Public companies were probably private companies. Then, they worked their way up to meet a bunch of regulatory requirements to become public, and therefore be free to raise more capital. By that, we mean raise hundreds of millions (and even billions!) for growth through capital fundraising rounds. This benefit comes with much responsibility. As much as it kind of sucks for a company to have to fulfill its many regulatory obligations, this also means that they can have to be more transparent, and shareholders feel safer with their investments. On top of that, this also means more corporate responsibility and fairer treatment of employees! Yay!

Buy, sell, purchase, repeat.

A huge advantage of a publicly traded company is that their shares are easily transferable. As it is traded on the stock markets, investors can buy, sell, and repurchase without too much hassle.
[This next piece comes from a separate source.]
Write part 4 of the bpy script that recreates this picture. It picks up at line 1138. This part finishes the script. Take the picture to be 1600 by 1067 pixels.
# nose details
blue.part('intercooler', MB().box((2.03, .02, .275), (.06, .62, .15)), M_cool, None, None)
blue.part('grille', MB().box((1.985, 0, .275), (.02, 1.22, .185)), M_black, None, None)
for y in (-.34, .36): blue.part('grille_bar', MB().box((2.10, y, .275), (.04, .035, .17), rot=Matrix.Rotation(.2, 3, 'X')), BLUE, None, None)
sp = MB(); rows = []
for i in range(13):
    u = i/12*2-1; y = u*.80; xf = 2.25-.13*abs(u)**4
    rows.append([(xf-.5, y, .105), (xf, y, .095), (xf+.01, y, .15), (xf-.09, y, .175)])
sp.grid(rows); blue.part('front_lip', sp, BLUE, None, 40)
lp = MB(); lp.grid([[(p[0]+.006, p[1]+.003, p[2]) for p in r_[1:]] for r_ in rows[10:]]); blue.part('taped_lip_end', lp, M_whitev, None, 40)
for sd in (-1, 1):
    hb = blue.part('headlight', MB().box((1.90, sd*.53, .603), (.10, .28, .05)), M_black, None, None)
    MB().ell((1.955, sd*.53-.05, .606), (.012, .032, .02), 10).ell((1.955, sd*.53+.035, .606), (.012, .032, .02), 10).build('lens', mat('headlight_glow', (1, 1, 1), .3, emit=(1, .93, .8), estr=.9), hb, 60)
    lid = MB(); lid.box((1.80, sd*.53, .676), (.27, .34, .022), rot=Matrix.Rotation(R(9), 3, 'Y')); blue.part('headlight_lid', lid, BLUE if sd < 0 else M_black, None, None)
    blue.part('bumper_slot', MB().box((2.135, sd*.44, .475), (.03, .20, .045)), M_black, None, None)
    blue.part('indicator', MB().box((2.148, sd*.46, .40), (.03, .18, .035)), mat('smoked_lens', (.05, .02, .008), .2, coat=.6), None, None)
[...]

These investors, as well as the owners of the corporation, are also much better off than ones in a private corporation. While private corporations rely on few large-sums investors, public corporations do not put all their eggs in such a small basket. In other words, they are better protected from monetary loss, as both the owners and the investors are not directly affected by each others’ performances.

Why will your future self thank you?

These are the BIG CORPORATIONS. Companies that are publicly traded are often also the ones publicly discussed. Whether we are talking about corporate responsibility, scandals, or crazy jumps in market shares, these are the companies which are in the public eye. These are also, likely, many of the companies that you consciously or subconsciously use in your daily life. It’s good to know that they are publicly shared since it also means that they could be partially owned by you! All thanks to fractional shares...

Extra bits:

  • Mergers and acquisitions are the most common causes of  death for a company (not bankruptcy!).
  • Average life expectancy of a public company is 10 years. Cats live longer.
  • 94% of the world's population recognizes the Coca Cola’s logo. And this is relevant because Coca Cola is an example of a public company.